◆ **DATA EXCERPT**
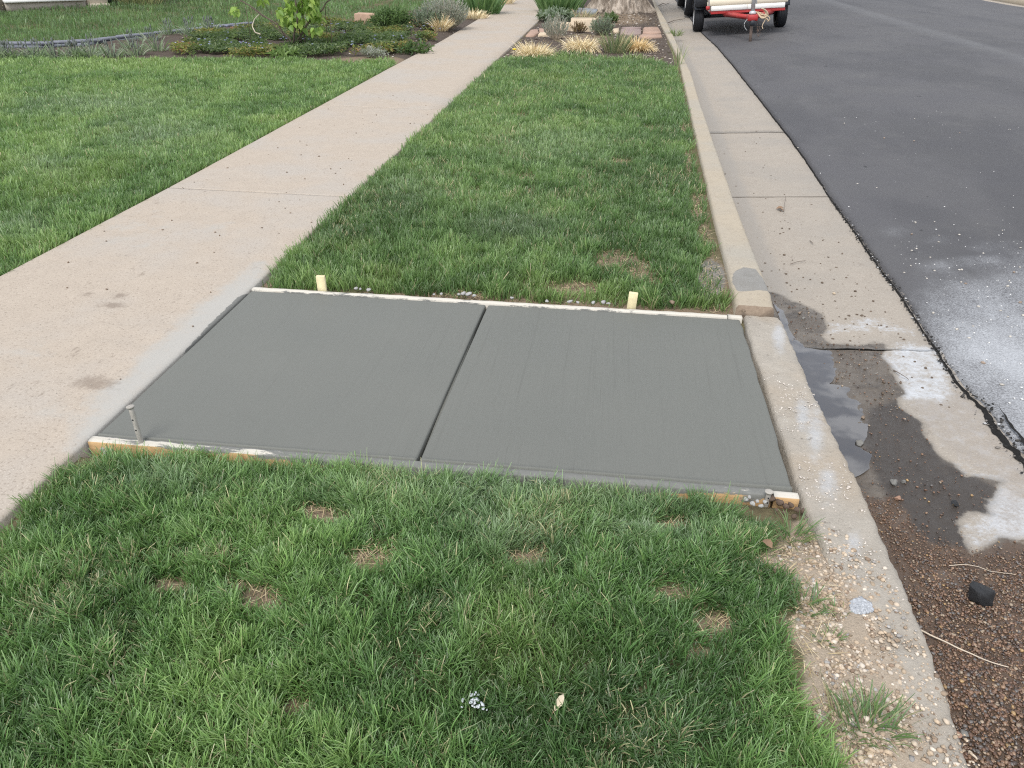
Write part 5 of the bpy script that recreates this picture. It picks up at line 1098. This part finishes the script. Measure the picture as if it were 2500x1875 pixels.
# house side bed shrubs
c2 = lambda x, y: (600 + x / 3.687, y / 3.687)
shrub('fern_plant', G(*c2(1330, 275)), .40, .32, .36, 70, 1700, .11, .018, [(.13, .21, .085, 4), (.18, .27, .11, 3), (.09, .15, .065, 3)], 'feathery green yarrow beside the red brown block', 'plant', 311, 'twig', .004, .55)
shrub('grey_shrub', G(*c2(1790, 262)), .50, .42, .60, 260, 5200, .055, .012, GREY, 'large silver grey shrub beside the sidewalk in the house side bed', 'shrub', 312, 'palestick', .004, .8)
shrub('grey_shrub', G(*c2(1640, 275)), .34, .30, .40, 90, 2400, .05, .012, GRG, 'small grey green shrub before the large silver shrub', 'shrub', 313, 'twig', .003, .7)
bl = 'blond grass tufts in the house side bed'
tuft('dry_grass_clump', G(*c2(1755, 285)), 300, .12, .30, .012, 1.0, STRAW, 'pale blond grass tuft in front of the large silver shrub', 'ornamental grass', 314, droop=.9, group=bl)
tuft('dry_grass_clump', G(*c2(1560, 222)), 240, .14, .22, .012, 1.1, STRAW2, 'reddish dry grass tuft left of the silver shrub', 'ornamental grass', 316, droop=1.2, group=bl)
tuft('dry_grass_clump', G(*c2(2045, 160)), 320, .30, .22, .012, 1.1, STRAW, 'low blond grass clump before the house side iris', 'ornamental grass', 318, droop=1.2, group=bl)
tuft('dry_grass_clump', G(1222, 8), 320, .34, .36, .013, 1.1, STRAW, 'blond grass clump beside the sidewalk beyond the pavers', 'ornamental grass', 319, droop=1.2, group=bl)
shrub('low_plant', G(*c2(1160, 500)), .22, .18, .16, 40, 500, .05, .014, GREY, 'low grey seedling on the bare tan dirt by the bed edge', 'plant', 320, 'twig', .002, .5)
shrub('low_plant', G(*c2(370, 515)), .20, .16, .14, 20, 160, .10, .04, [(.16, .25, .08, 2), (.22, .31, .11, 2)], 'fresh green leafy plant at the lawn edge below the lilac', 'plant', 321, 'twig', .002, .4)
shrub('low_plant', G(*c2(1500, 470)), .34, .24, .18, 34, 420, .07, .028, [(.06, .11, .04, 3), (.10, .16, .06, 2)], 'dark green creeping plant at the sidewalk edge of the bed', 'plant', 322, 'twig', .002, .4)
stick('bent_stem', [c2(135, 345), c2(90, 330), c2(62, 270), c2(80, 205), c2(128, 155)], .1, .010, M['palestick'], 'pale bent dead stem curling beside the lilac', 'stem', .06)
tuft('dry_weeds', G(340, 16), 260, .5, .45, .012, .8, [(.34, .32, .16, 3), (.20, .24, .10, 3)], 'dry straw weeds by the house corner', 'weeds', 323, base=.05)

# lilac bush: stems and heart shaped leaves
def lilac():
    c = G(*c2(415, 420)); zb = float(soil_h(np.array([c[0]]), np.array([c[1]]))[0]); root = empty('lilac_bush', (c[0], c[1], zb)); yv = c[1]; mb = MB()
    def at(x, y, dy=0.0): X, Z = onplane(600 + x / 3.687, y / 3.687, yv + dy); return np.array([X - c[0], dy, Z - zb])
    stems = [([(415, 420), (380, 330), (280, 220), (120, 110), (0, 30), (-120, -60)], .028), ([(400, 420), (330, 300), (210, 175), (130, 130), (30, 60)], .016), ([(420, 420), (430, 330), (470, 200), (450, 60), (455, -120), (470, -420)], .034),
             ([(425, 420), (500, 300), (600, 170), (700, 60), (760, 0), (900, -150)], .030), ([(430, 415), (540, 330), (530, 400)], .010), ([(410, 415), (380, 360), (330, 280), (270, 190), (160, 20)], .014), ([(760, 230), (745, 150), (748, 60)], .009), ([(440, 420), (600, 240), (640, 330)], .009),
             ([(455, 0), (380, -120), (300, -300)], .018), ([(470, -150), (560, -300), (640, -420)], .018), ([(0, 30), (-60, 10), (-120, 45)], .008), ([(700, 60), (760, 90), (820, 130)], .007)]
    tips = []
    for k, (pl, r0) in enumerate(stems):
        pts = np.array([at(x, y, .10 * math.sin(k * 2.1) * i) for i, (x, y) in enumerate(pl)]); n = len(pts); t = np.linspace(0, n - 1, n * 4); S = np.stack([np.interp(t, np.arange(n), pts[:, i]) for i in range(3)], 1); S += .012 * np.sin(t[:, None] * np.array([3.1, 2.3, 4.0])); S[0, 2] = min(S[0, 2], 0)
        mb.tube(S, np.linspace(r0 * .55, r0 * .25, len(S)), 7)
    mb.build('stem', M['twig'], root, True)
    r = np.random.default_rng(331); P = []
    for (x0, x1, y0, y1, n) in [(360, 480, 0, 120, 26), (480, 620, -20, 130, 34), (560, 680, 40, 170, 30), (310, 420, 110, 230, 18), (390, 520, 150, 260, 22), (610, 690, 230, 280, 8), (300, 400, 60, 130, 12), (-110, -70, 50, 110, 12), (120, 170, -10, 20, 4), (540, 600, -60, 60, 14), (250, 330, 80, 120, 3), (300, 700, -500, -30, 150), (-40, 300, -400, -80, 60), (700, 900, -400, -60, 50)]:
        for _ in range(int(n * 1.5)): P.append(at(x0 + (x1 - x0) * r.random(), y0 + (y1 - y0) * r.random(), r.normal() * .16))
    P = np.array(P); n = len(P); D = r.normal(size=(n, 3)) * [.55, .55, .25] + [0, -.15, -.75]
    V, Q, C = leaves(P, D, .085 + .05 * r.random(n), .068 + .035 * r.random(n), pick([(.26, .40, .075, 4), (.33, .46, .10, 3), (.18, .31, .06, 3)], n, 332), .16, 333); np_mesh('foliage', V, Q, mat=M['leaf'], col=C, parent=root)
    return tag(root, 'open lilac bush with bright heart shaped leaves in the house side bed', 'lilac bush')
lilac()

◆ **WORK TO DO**
Repeat the material above in full and unchanged, minus its images.

◆ **THE OUTPUT**
Write part 5 of the bpy script that recreates this picture. It picks up at line 1098. This part finishes the script. Measure the picture as if it were 2500x1875 pixels.
# house side bed shrubs
c2 = lambda x, y: (600 + x / 3.687, y / 3.687)
shrub('fern_plant', G(*c2(1330, 275)), .40, .32, .36, 70, 1700, .11, .018, [(.13, .21, .085, 4), (.18, .27, .11, 3), (.09, .15, .065, 3)], 'feathery green yarrow beside the red brown block', 'plant', 311, 'twig', .004, .55)
shrub('grey_shrub', G(*c2(1790, 262)), .50, .42, .60, 260, 5200, .055, .012, GREY, 'large silver grey shrub beside the sidewalk in the house side bed', 'shrub', 312, 'palestick', .004, .8)
shrub('grey_shrub', G(*c2(1640, 275)), .34, .30, .40, 90, 2400, .05, .012, GRG, 'small grey green shrub before the large silver shrub', 'shrub', 313, 'twig', .003, .7)
bl = 'blond grass tufts in the house side bed'
tuft('dry_grass_clump', G(*c2(1755, 285)), 300, .12, .30, .012, 1.0, STRAW, 'pale blond grass tuft in front of the large silver shrub', 'ornamental grass', 314, droop=.9, group=bl)
tuft('dry_grass_clump', G(*c2(1560, 222)), 240, .14, .22, .012, 1.1, STRAW2, 'reddish dry grass tuft left of the silver shrub', 'ornamental grass', 316, droop=1.2, group=bl)
tuft('dry_grass_clump', G(*c2(2045, 160)), 320, .30, .22, .012, 1.1, STRAW, 'low blond grass clump before the house side iris', 'ornamental grass', 318, droop=1.2, group=bl)
tuft('dry_grass_clump', G(1222, 8), 320, .34, .36, .013, 1.1, STRAW, 'blond grass clump beside the sidewalk beyond the pavers', 'ornamental grass', 319, droop=1.2, group=bl)
shrub('low_plant', G(*c2(1160, 500)), .22, .18, .16, 40, 500, .05, .014, GREY, 'low grey seedling on the bare tan dirt by the bed edge', 'plant', 320, 'twig', .002, .5)
shrub('low_plant', G(*c2(370, 515)), .20, .16, .14, 20, 160, .10, .04, [(.16, .25, .08, 2), (.22, .31, .11, 2)], 'fresh green leafy plant at the lawn edge below the lilac', 'plant', 321, 'twig', .002, .4)
shrub('low_plant', G(*c2(1500, 470)), .34, .24, .18, 34, 420, .07, .028, [(.06, .11, .04, 3), (.10, .16, .06, 2)], 'dark green creeping plant at the sidewalk edge of the bed', 'plant', 322, 'twig', .002, .4)
stick('bent_stem', [c2(135, 345), c2(90, 330), c2(62, 270), c2(80, 205), c2(128, 155)], .1, .010, M['palestick'], 'pale bent dead stem curling beside the lilac', 'stem', .06)
tuft('dry_weeds', G(340, 16), 260, .5, .45, .012, .8, [(.34, .32, .16, 3), (.20, .24, .10, 3)], 'dry straw weeds by the house corner', 'weeds', 323, base=.05)

# lilac bush: stems and heart shaped leaves
def lilac():
    c = G(*c2(415, 420)); zb = float(soil_h(np.array([c[0]]), np.array([c[1]]))[0]); root = empty('lilac_bush', (c[0], c[1], zb)); yv = c[1]; mb = MB()
    def at(x, y, dy=0.0): X, Z = onplane(600 + x / 3.687, y / 3.687, yv + dy); return np.array([X - c[0], dy, Z - zb])
    stems = [([(415, 420), (380, 330), (280, 220), (120, 110), (0, 30), (-120, -60)], .028), ([(400, 420), (330, 300), (210, 175), (130, 130), (30, 60)], .016), ([(420, 420), (430, 330), (470, 200), (450, 60), (455, -120), (470, -420)], .034),
             ([(425, 420), (500, 300), (600, 170), (700, 60), (760, 0), (900, -150)], .030), ([(430, 415), (540, 330), (530, 400)], .010), ([(410, 415), (380, 360), (330, 280), (270, 190), (160, 20)], .014), ([(760, 230), (745, 150), (748, 60)], .009), ([(440, 420), (600, 240), (640, 330)], .009),
             ([(455, 0), (380, -120), (300, -300)], .018), ([(470, -150), (560, -300), (640, -420)], .018), ([(0, 30), (-60, 10), (-120, 45)], .008), ([(700, 60), (760, 90), (820, 130)], .007)]
    tips = []
    for k, (pl, r0) in enumerate(stems):
        pts = np.array([at(x, y, .10 * math.sin(k * 2.1) * i) for i, (x, y) in enumerate(pl)]); n = len(pts); t = np.linspace(0, n - 1, n * 4); S = np.stack([np.interp(t, np.arange(n), pts[:, i]) for i in range(3)], 1); S += .012 * np.sin(t[:, None] * np.array([3.1, 2.3, 4.0])); S[0, 2] = min(S[0, 2], 0)
        mb.tube(S, np.linspace(r0 * .55, r0 * .25, len(S)), 7)
    mb.build('stem', M['twig'], root, True)
    r = np.random.default_rng(331); P = []
    for (x0, x1, y0, y1, n) in [(360, 480, 0, 120, 26), (480, 620, -20, 130, 34), (560, 680, 40, 170, 30), (310, 420, 110, 230, 18), (390, 520, 150, 260, 22), (610, 690, 230, 280, 8), (300, 400, 60, 130, 12), (-110, -70, 50, 110, 12), (120, 170, -10, 20, 4), (540, 600, -60, 60, 14), (250, 330, 80, 120, 3), (300, 700, -500, -30, 150), (-40, 300, -400, -80, 60), (700, 900, -400, -60, 50)]:
        for _ in range(int(n * 1.5)): P.append(at(x0 + (x1 - x0) * r.random(), y0 + (y1 - y0) * r.random(), r.normal() * .16))
    P = np.array(P); n = len(P); D = r.normal(size=(n, 3)) * [.55, .55, .25] + [0, -.15, -.75]
    V, Q, C = leaves(P, D, .085 + .05 * r.random(n), .068 + .035 * r.random(n), pick([(.26, .40, .075, 4), (.33, .46, .10, 3), (.18, .31, .06, 3)], n, 332), .16, 333); np_mesh('foliage', V, Q, mat=M['leaf'], col=C, parent=root)
    return tag(root, 'open lilac bush with bright heart shaped leaves in the house side bed', 'lilac bush')
lilac()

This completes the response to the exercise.